• Marketing an Engineering Business

    b9-1106 Bedfordshire Businesswoman awards held at Woburn Sculpture Gallery. Overall winner Andrea Rodney of Hone-All Precision Ltd

    Andrea Rodney is a dynamic, self-taught, self-motivated businesswoman who helped Hone-All Precision in Bedfordshire to extraordinary success, part of which can be attributed to the transformation of the company’s marketing strategy. Andrea joined the company at the age of 21 and 18 years later is a director of the company. Here Andrea tells us why manufacturing businesses should not shy away from marketing themselves.

    For many years, Engineering and Manufacturing has suffered from a poor image. It seems that the media insist on continuously showing images of the old guy in overalls standing at his bench with a file in his hand whose length of service was judged by the length of the fingers he had left.

    But the question is: how do we help ourselves in this?
    Few companies within our industry ever covet press coverage or publish press releases or case studies shouting about the technological or process advancements they’ve made, the efficiencies achieved or even something as simple as a new machine being delivered.

    Even fewer have a strong corporate image with memorable company logos which create an overall brand resulting in facilities with a themed colour scheme, matching corporate work wear, uniform documentation combined with an effective website to ensure the brand is seen externally by a national or international audience.

    Within smaller companies in our industry, many are owner-managed or are run by excellent engineers who have never been involved in sales and marketing activity – they know how to make the parts, but not how to play the game!

    As companies, regardless of size or speciality, we need to show just what we do and how well we do it. We need to look as good as we are. And we need to let people know about it. We are always told to focus on the 4 Ps – people, place, process and product – but without the 5th P – profile – it’s irrelevant as nobody knows just how good we are.

    And so as an industry, we need to look to the brands we remember and ask ourselves what made them memorable? Then we apply that to our own businesses, however small and with whatever budget we have available to us.

    It costs nothing to come up with an eye catching logo, to ensure this brand continues across all levels and throughout all functions of the business; and to ensure that when the telephone is answered, it is always in the same, bright, professional, bubbly and courteous manner. It costs nothing to ensure the facilities are clean, tidy and create a great first impression. And to ask people what they thought during their visit and act upon their feedback.

    For those potential customers that cannot come for a visit there may be a small investment required to ensure that you can create a website that follows the same principles as your people, place, product and processes.

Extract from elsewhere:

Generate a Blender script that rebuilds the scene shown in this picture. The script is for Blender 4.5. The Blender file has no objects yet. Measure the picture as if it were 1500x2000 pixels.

    Once this is in place, it costs nothing to ensure your website is listed on all the free listings pages available, of which there are hundreds. Each entry moves your site up the rankings of search engines such as Google.

    Advertising within trade magazines Services & Capacity listings is usually exceedingly cost-effective – less than a few hundred pounds for the entire year. But having a consistent presence raises awareness of your company and reinforces the brand each time it is seen.

    Also, once these entries are placed, the magazines are usually much happier to include press releases and case studies from you which are placed free of charge and yet again tell your story, reinforce your brand and raise confidence in the continuity of your company and the services you provide.

    The press releases can then be forwarded to your customers on a regular basis keeping them informed of your successes, investments and developments. Again, this costs nothing but offers a massive boost to reinforcing your image and keeping you at the forefront of your customers’ minds.

    The benefits of these simple steps are that your company – which may well be exceptionally professional – is also perceived to be so. Not just by those that know you, but more importantly, by those that don’t.

    You can build a brand and a profile for the minimum of investment and simply by playing the game you can tell the world about your fantastic people, about your safe and efficient facility, about the quality of your product and the effectiveness of your processes – all through one simple profile.

    The greater hope with this is if more of us get this right, the less companies there will be for the media to use in order to portray manufacturing as an antiquated, outdated industry with little technology or progression for the youth of today. We have more chance of showing CNC machinery, sharing stories of technological advancements, highlighting companies consistently investing in continuous improvement and reinforcing the fact that manufacturing is the best and safest way of balancing our economy and therefore deserves the recognition and support of everyone – the media, the Government, the country and those within it that don’t shout loudly enough about their contribution to the most exciting and innovative industry in the world.